Cela dit, The Deuce apparaît surtout comme une grande série sur les femmes. Sur la place de la femme dans la société exactement. Ici, si on fait exception du personnage joué par James Franco, le dénommé Vincent Martino, qui se refuse à prendre part au commerce de la prostitution ou de la pornographie, tout en en dépendant d’une certaine façon, et de quelques autres, tous les hommes se reposent sur le travail de femmes exploitées pour leurs corps. Des femmes bafouées, dont l’innocence est sacrifiée sur l’autel du profit. Les prostituées mais pas que, puisque David Simon et George Pelecanos ont aussi à cœur de traiter du combat que mènent d’autres femmes pour amorcer un changement. Le tout sans démagogie, c’est important de le souligner. Des personnages comme la reporter jouée par Natalie Paul, dont le travail est sans cesse bousculé par une hiérarchie peu encline à jouer un rôle dans un bouleversement majeur, comme l’étudiante interprétée par Margarita Levieva, qui observe tout en déplorant les inégalités et en se posant comme la principale représentante d’une indépendance et d’un désir d’émancipation, mais aussi comme Candy, alias Maggie Gyllenhall, qui prend le taureau par les cornes pour imposer sa voix dans un milieu très masculin bien que bâti par des femmes.

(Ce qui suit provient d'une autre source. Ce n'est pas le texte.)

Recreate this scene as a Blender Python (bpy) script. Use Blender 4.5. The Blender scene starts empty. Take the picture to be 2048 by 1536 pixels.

Rarement de telles questions ont été aussi bien traitées, avec puissance, éloquence et mesure. Que ce soit au cinéma ou à la télévision. Et c’est là qu’on reconnaît aussi la formidable plume des auteurs. Dans cette capacité à traiter de sujets sensibles, en véhiculant un vrai message, en évoluant de manière réaliste au sein de plusieurs nuances de gris, sans faire d’excès. Non vraiment, The Deuce a frappé un grand coup. À tous les niveaux
En Bref…
Classique instantané de la télévision américaine, The Deuce joue magnifiquement sur plusieurs tableaux et ne cesse d’impressionner par sa pertinence. Un tour de force narratif et technique, qui ne prend aucun détour, traitant avec finesse et intelligence de sujets sensibles. Une première saison exemplaire sur tous les plans, qui s’impose sans mal comme LA (nouvelle) grande série de 2017 et qui permet en plus à HBO de renouer avec l’excellence de ses plus marquants faits de gloire passés.